→ **Work required**
Return the listing below in full, with every line exactly as it is.

→ **Supplied data**
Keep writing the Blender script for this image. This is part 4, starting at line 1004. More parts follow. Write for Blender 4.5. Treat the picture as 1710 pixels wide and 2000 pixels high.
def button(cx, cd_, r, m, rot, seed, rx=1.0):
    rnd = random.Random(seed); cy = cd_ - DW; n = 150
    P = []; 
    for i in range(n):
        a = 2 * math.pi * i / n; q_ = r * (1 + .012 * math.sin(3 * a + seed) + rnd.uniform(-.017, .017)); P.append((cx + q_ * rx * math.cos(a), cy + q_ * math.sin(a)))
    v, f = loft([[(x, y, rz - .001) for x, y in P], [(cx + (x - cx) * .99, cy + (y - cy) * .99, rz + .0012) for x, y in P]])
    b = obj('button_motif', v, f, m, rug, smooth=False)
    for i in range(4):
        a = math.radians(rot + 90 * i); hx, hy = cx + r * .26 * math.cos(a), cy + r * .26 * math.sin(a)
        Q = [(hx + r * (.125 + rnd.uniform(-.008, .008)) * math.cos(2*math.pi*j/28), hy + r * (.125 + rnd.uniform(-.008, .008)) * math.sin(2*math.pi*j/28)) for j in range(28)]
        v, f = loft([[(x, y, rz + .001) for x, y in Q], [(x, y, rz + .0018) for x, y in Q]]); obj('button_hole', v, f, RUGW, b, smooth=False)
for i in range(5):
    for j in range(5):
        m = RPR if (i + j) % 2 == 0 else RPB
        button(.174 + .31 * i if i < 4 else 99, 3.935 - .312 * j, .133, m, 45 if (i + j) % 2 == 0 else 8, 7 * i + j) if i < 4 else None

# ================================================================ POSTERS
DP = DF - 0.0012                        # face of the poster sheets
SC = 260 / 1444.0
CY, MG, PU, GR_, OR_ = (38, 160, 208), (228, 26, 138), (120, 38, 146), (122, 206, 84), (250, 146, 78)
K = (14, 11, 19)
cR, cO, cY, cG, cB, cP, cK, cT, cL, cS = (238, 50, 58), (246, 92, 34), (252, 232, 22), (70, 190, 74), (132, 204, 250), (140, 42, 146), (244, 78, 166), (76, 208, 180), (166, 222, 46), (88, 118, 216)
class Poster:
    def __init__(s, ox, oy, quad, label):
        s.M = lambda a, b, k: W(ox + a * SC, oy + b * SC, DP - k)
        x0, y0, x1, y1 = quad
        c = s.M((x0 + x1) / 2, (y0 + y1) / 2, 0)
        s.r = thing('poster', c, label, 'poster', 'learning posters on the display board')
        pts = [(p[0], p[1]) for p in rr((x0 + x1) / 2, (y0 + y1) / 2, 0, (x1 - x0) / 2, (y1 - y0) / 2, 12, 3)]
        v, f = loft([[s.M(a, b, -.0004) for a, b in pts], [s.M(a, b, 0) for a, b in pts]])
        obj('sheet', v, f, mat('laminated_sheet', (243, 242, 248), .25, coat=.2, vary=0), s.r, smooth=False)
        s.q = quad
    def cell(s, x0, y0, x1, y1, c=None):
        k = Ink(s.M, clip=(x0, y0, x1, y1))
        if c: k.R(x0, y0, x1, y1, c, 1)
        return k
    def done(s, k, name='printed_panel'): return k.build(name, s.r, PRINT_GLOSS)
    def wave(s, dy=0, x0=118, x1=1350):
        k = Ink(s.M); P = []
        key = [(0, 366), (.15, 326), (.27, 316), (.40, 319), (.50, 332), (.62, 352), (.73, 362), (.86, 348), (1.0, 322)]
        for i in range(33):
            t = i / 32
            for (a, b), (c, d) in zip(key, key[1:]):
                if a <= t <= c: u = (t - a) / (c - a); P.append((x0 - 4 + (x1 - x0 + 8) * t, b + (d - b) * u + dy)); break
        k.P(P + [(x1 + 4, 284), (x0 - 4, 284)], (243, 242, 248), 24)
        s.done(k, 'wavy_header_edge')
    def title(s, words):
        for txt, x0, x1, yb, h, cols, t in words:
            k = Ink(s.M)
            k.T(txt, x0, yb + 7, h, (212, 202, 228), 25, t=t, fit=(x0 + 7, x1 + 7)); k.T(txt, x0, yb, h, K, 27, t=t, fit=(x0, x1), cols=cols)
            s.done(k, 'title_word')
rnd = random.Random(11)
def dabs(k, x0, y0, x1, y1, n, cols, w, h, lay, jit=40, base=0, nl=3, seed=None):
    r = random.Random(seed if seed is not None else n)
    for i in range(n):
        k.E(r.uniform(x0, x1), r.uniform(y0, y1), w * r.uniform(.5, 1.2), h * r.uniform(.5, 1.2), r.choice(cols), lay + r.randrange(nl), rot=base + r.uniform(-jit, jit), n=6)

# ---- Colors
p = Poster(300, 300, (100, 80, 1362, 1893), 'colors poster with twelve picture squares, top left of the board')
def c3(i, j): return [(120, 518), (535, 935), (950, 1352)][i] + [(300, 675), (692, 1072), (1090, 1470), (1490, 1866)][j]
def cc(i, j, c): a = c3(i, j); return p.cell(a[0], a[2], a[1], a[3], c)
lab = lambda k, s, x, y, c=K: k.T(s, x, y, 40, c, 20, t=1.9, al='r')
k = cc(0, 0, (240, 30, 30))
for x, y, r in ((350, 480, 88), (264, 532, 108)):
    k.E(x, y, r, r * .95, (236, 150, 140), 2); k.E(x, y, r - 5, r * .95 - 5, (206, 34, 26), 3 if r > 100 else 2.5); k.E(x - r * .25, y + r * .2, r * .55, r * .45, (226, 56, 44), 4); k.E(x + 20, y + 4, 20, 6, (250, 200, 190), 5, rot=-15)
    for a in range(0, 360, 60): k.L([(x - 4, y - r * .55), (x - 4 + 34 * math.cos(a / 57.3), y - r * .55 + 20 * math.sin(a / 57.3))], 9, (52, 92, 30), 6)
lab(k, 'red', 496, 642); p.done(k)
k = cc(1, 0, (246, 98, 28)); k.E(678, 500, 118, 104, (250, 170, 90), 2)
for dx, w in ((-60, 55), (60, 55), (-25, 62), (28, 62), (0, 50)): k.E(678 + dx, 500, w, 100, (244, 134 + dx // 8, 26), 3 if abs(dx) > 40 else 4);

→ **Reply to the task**
Keep writing the Blender script for this image. This is part 4, starting at line 1004. More parts follow. Write for Blender 4.5. Treat the picture as 1710 pixels wide and 2000 pixels high.
def button(cx, cd_, r, m, rot, seed, rx=1.0):
    rnd = random.Random(seed); cy = cd_ - DW; n = 150
    P = []; 
    for i in range(n):
        a = 2 * math.pi * i / n; q_ = r * (1 + .012 * math.sin(3 * a + seed) + rnd.uniform(-.017, .017)); P.append((cx + q_ * rx * math.cos(a), cy + q_ * math.sin(a)))
    v, f = loft([[(x, y, rz - .001) for x, y in P], [(cx + (x - cx) * .99, cy + (y - cy) * .99, rz + .0012) for x, y in P]])
    b = obj('button_motif', v, f, m, rug, smooth=False)
    for i in range(4):
        a = math.radians(rot + 90 * i); hx, hy = cx + r * .26 * math.cos(a), cy + r * .26 * math.sin(a)
        Q = [(hx + r * (.125 + rnd.uniform(-.008, .008)) * math.cos(2*math.pi*j/28), hy + r * (.125 + rnd.uniform(-.008, .008)) * math.sin(2*math.pi*j/28)) for j in range(28)]
        v, f = loft([[(x, y, rz + .001) for x, y in Q], [(x, y, rz + .0018) for x, y in Q]]); obj('button_hole', v, f, RUGW, b, smooth=False)
for i in range(5):
    for j in range(5):
        m = RPR if (i + j) % 2 == 0 else RPB
        button(.174 + .31 * i if i < 4 else 99, 3.935 - .312 * j, .133, m, 45 if (i + j) % 2 == 0 else 8, 7 * i + j) if i < 4 else None

# ================================================================ POSTERS
DP = DF - 0.0012                        # face of the poster sheets
SC = 260 / 1444.0
CY, MG, PU, GR_, OR_ = (38, 160, 208), (228, 26, 138), (120, 38, 146), (122, 206, 84), (250, 146, 78)
K = (14, 11, 19)
cR, cO, cY, cG, cB, cP, cK, cT, cL, cS = (238, 50, 58), (246, 92, 34), (252, 232, 22), (70, 190, 74), (132, 204, 250), (140, 42, 146), (244, 78, 166), (76, 208, 180), (166, 222, 46), (88, 118, 216)
class Poster:
    def __init__(s, ox, oy, quad, label):
        s.M = lambda a, b, k: W(ox + a * SC, oy + b * SC, DP - k)
        x0, y0, x1, y1 = quad
        c = s.M((x0 + x1) / 2, (y0 + y1) / 2, 0)
        s.r = thing('poster', c, label, 'poster', 'learning posters on the display board')
        pts = [(p[0], p[1]) for p in rr((x0 + x1) / 2, (y0 + y1) / 2, 0, (x1 - x0) / 2, (y1 - y0) / 2, 12, 3)]
        v, f = loft([[s.M(a, b, -.0004) for a, b in pts], [s.M(a, b, 0) for a, b in pts]])
        obj('sheet', v, f, mat('laminated_sheet', (243, 242, 248), .25, coat=.2, vary=0), s.r, smooth=False)
        s.q = quad
    def cell(s, x0, y0, x1, y1, c=None):
        k = Ink(s.M, clip=(x0, y0, x1, y1))
        if c: k.R(x0, y0, x1, y1, c, 1)
        return k
    def done(s, k, name='printed_panel'): return k.build(name, s.r, PRINT_GLOSS)
    def wave(s, dy=0, x0=118, x1=1350):
        k = Ink(s.M); P = []
        key = [(0, 366), (.15, 326), (.27, 316), (.40, 319), (.50, 332), (.62, 352), (.73, 362), (.86, 348), (1.0, 322)]
        for i in range(33):
            t = i / 32
            for (a, b), (c, d) in zip(key, key[1:]):
                if a <= t <= c: u = (t - a) / (c - a); P.append((x0 - 4 + (x1 - x0 + 8) * t, b + (d - b) * u + dy)); break
        k.P(P + [(x1 + 4, 284), (x0 - 4, 284)], (243, 242, 248), 24)
        s.done(k, 'wavy_header_edge')
    def title(s, words):
        for txt, x0, x1, yb, h, cols, t in words:
            k = Ink(s.M)
            k.T(txt, x0, yb + 7, h, (212, 202, 228), 25, t=t, fit=(x0 + 7, x1 + 7)); k.T(txt, x0, yb, h, K, 27, t=t, fit=(x0, x1), cols=cols)
            s.done(k, 'title_word')
rnd = random.Random(11)
def dabs(k, x0, y0, x1, y1, n, cols, w, h, lay, jit=40, base=0, nl=3, seed=None):
    r = random.Random(seed if seed is not None else n)
    for i in range(n):
        k.E(r.uniform(x0, x1), r.uniform(y0, y1), w * r.uniform(.5, 1.2), h * r.uniform(.5, 1.2), r.choice(cols), lay + r.randrange(nl), rot=base + r.uniform(-jit, jit), n=6)

# ---- Colors
p = Poster(300, 300, (100, 80, 1362, 1893), 'colors poster with twelve picture squares, top left of the board')
def c3(i, j): return [(120, 518), (535, 935), (950, 1352)][i] + [(300, 675), (692, 1072), (1090, 1470), (1490, 1866)][j]
def cc(i, j, c): a = c3(i, j); return p.cell(a[0], a[2], a[1], a[3], c)
lab = lambda k, s, x, y, c=K: k.T(s, x, y, 40, c, 20, t=1.9, al='r')
k = cc(0, 0, (240, 30, 30))
for x, y, r in ((350, 480, 88), (264, 532, 108)):
    k.E(x, y, r, r * .95, (236, 150, 140), 2); k.E(x, y, r - 5, r * .95 - 5, (206, 34, 26), 3 if r > 100 else 2.5); k.E(x - r * .25, y + r * .2, r * .55, r * .45, (226, 56, 44), 4); k.E(x + 20, y + 4, 20, 6, (250, 200, 190), 5, rot=-15)
    for a in range(0, 360, 60): k.L([(x - 4, y - r * .55), (x - 4 + 34 * math.cos(a / 57.3), y - r * .55 + 20 * math.sin(a / 57.3))], 9, (52, 92, 30), 6)
lab(k, 'red', 496, 642); p.done(k)
k = cc(1, 0, (246, 98, 28)); k.E(678, 500, 118, 104, (250, 170, 90), 2)
for dx, w in ((-60, 55), (60, 55), (-25, 62), (28, 62), (0, 50)): k.E(678 + dx, 500, w, 100, (244, 134 + dx // 8, 26), 3 if abs(dx) > 40 else 4);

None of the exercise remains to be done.